-- start --

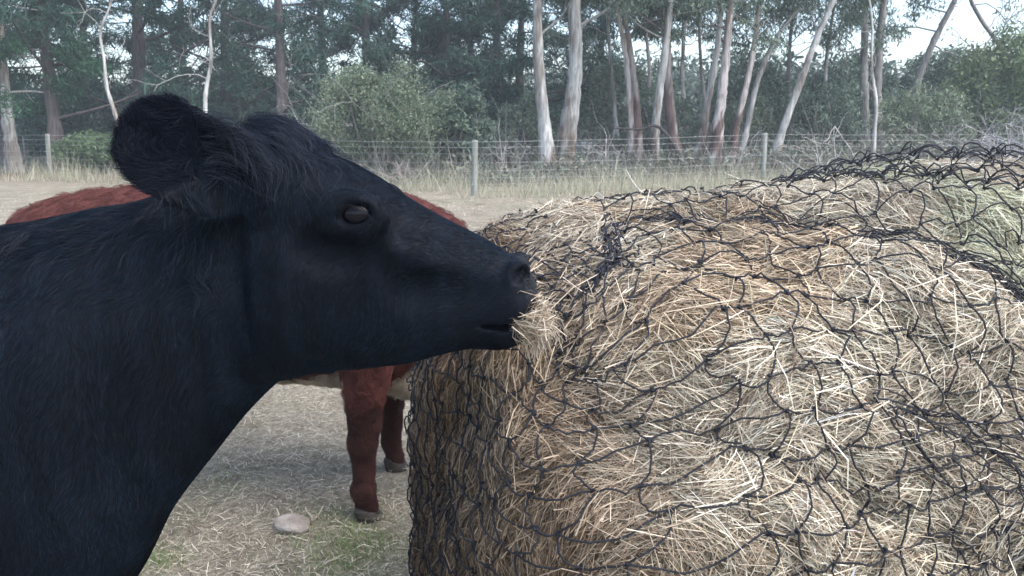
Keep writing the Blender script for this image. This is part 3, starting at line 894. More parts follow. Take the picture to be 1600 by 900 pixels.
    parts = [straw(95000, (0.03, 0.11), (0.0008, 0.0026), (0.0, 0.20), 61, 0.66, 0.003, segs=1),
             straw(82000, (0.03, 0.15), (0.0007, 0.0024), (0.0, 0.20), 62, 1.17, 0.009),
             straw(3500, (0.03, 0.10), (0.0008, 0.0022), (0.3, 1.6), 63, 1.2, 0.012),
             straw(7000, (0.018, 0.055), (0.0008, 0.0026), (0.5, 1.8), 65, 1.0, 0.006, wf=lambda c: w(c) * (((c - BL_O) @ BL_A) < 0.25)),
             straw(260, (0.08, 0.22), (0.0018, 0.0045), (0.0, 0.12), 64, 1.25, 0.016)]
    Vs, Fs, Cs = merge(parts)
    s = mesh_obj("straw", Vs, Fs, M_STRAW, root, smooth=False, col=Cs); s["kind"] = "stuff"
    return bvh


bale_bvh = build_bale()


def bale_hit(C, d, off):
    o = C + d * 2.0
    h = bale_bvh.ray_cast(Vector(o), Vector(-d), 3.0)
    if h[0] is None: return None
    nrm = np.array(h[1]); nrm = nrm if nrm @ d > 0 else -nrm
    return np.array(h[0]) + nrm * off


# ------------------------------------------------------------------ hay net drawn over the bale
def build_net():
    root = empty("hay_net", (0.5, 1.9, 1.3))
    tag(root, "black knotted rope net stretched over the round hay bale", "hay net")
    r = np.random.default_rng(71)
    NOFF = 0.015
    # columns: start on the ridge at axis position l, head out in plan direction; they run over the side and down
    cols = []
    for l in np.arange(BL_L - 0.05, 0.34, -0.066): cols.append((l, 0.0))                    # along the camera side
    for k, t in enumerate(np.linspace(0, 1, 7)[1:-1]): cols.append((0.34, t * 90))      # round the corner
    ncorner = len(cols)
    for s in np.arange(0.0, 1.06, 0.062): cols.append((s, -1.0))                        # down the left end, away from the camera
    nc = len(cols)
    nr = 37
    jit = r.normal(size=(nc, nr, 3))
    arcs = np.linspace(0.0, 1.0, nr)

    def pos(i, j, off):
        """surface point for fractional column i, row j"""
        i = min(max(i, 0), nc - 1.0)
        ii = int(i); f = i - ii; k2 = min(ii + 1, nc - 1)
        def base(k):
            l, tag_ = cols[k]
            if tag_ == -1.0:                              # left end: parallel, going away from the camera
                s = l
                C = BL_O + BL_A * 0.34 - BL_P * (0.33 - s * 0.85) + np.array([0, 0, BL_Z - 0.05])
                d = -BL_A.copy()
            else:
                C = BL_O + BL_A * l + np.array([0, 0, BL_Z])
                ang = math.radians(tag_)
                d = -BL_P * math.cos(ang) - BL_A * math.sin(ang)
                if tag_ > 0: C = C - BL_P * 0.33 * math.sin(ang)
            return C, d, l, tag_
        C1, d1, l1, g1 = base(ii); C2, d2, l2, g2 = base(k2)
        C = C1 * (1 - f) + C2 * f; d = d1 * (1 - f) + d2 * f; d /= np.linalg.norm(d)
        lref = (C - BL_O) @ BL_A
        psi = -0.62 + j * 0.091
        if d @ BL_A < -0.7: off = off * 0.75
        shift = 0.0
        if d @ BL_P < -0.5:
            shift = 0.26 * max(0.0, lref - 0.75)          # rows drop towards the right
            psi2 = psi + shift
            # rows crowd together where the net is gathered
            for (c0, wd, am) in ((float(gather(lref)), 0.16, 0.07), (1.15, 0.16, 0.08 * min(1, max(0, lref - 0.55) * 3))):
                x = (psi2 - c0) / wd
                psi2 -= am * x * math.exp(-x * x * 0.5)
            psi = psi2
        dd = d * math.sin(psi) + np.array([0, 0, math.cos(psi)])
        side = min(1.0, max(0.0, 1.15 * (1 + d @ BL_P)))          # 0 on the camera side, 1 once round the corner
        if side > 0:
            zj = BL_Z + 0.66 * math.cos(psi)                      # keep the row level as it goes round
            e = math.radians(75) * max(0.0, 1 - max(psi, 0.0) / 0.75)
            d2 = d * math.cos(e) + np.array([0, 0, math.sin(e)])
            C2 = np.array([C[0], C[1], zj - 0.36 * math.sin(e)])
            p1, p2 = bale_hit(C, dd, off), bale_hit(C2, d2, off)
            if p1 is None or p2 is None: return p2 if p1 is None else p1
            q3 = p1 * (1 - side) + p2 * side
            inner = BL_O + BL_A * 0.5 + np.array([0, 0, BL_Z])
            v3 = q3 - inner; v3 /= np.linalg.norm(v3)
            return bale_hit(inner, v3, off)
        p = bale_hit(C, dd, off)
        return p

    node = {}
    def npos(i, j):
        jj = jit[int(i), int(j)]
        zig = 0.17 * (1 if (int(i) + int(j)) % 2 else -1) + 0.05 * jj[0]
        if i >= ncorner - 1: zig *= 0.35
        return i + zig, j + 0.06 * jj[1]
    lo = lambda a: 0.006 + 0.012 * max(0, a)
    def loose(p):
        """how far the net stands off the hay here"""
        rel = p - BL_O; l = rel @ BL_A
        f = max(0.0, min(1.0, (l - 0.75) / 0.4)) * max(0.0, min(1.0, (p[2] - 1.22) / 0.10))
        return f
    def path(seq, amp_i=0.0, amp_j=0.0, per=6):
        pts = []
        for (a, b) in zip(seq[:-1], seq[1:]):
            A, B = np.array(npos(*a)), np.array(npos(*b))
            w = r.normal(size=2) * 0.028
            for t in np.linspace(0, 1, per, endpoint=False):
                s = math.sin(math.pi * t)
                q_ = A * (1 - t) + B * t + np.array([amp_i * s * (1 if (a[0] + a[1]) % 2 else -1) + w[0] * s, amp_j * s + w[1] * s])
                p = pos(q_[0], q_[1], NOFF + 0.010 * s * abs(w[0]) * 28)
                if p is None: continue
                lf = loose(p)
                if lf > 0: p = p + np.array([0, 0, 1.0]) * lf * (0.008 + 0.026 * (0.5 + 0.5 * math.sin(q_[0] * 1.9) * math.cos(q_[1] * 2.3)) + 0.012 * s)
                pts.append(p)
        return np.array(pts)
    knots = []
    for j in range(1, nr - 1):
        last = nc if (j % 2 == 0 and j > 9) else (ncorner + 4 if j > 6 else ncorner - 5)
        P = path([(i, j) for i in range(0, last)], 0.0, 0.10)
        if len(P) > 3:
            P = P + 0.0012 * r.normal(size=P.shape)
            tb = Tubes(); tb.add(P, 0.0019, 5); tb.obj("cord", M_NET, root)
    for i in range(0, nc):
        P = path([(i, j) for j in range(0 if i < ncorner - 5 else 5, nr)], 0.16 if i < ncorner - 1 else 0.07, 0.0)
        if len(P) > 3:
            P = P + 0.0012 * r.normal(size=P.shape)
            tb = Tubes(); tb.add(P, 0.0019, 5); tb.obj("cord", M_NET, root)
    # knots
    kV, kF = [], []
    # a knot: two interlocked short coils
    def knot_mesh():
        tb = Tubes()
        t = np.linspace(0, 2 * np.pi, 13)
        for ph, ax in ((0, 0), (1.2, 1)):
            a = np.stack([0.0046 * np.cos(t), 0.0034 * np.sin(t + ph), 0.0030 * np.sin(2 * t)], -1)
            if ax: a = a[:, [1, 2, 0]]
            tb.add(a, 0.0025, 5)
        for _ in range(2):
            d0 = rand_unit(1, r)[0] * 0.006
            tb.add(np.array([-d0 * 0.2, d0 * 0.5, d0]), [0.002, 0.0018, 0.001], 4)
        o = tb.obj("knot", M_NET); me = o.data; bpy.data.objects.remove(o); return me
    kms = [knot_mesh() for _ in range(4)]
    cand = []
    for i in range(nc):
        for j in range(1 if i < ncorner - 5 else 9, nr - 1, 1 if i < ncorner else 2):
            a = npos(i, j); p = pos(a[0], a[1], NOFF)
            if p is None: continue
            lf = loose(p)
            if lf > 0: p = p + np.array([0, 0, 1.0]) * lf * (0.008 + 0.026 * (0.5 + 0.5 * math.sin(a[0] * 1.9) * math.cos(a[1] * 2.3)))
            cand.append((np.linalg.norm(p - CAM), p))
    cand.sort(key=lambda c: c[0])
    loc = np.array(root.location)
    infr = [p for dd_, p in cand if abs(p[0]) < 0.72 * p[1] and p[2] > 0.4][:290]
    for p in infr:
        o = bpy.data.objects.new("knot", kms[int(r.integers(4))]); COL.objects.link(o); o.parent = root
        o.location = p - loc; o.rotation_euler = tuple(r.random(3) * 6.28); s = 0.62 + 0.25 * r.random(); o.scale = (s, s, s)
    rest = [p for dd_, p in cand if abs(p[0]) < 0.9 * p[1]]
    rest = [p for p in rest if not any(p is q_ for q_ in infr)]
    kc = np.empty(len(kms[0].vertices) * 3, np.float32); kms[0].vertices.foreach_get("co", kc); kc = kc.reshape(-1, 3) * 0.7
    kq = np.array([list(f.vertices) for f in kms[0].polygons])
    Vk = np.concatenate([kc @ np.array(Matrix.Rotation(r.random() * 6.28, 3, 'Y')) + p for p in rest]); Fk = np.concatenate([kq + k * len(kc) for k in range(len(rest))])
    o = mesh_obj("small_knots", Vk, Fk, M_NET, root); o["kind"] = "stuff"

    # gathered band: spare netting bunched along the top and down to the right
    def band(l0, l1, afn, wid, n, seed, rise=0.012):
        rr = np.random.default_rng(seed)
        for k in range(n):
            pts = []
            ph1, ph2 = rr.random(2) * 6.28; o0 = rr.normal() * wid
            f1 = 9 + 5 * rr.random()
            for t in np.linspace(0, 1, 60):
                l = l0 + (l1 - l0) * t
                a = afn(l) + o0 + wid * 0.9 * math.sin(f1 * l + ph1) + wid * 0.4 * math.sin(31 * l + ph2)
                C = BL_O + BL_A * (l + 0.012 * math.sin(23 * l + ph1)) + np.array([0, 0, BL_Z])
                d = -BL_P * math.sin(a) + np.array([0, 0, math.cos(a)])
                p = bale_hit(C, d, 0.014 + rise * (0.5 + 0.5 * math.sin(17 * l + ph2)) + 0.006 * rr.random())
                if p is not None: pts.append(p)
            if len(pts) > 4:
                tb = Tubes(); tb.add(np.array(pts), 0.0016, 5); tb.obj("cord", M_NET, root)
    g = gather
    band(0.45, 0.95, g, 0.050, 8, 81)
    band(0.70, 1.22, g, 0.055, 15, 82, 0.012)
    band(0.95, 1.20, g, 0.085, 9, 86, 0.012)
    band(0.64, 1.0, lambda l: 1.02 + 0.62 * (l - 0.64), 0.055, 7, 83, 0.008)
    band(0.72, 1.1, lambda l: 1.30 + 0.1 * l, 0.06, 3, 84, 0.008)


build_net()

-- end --

THE PROBLEM
Go from the first line of the listing to the line holding "arcs = np.linspace(0.0, 1.0, nr)" and, please, transcribe those lines exactly, both included, with no pictures.

RIGHT ANSWER
Keep writing the Blender script for this image. This is part 3, starting at line 894. More parts follow. Take the picture to be 1600 by 900 pixels.
    parts = [straw(95000, (0.03, 0.11), (0.0008, 0.0026), (0.0, 0.20), 61, 0.66, 0.003, segs=1),
             straw(82000, (0.03, 0.15), (0.0007, 0.0024), (0.0, 0.20), 62, 1.17, 0.009),
             straw(3500, (0.03, 0.10), (0.0008, 0.0022), (0.3, 1.6), 63, 1.2, 0.012),
             straw(7000, (0.018, 0.055), (0.0008, 0.0026), (0.5, 1.8), 65, 1.0, 0.006, wf=lambda c: w(c) * (((c - BL_O) @ BL_A) < 0.25)),
             straw(260, (0.08, 0.22), (0.0018, 0.0045), (0.0, 0.12), 64, 1.25, 0.016)]
    Vs, Fs, Cs = merge(parts)
    s = mesh_obj("straw", Vs, Fs, M_STRAW, root, smooth=False, col=Cs); s["kind"] = "stuff"
    return bvh


bale_bvh = build_bale()


def bale_hit(C, d, off):
    o = C + d * 2.0
    h = bale_bvh.ray_cast(Vector(o), Vector(-d), 3.0)
    if h[0] is None: return None
    nrm = np.array(h[1]); nrm = nrm if nrm @ d > 0 else -nrm
    return np.array(h[0]) + nrm * off


# ------------------------------------------------------------------ hay net drawn over the bale
def build_net():
    root = empty("hay_net", (0.5, 1.9, 1.3))
    tag(root, "black knotted rope net stretched over the round hay bale", "hay net")
    r = np.random.default_rng(71)
    NOFF = 0.015
    # columns: start on the ridge at axis position l, head out in plan direction; they run over the side and down
    cols = []
    for l in np.arange(BL_L - 0.05, 0.34, -0.066): cols.append((l, 0.0))                    # along the camera side
    for k, t in enumerate(np.linspace(0, 1, 7)[1:-1]): cols.append((0.34, t * 90))      # round the corner
    ncorner = len(cols)
    for s in np.arange(0.0, 1.06, 0.062): cols.append((s, -1.0))                        # down the left end, away from the camera
    nc = len(cols)
    nr = 37
    jit = r.normal(size=(nc, nr, 3))
    arcs = np.linspace(0.0, 1.0, nr)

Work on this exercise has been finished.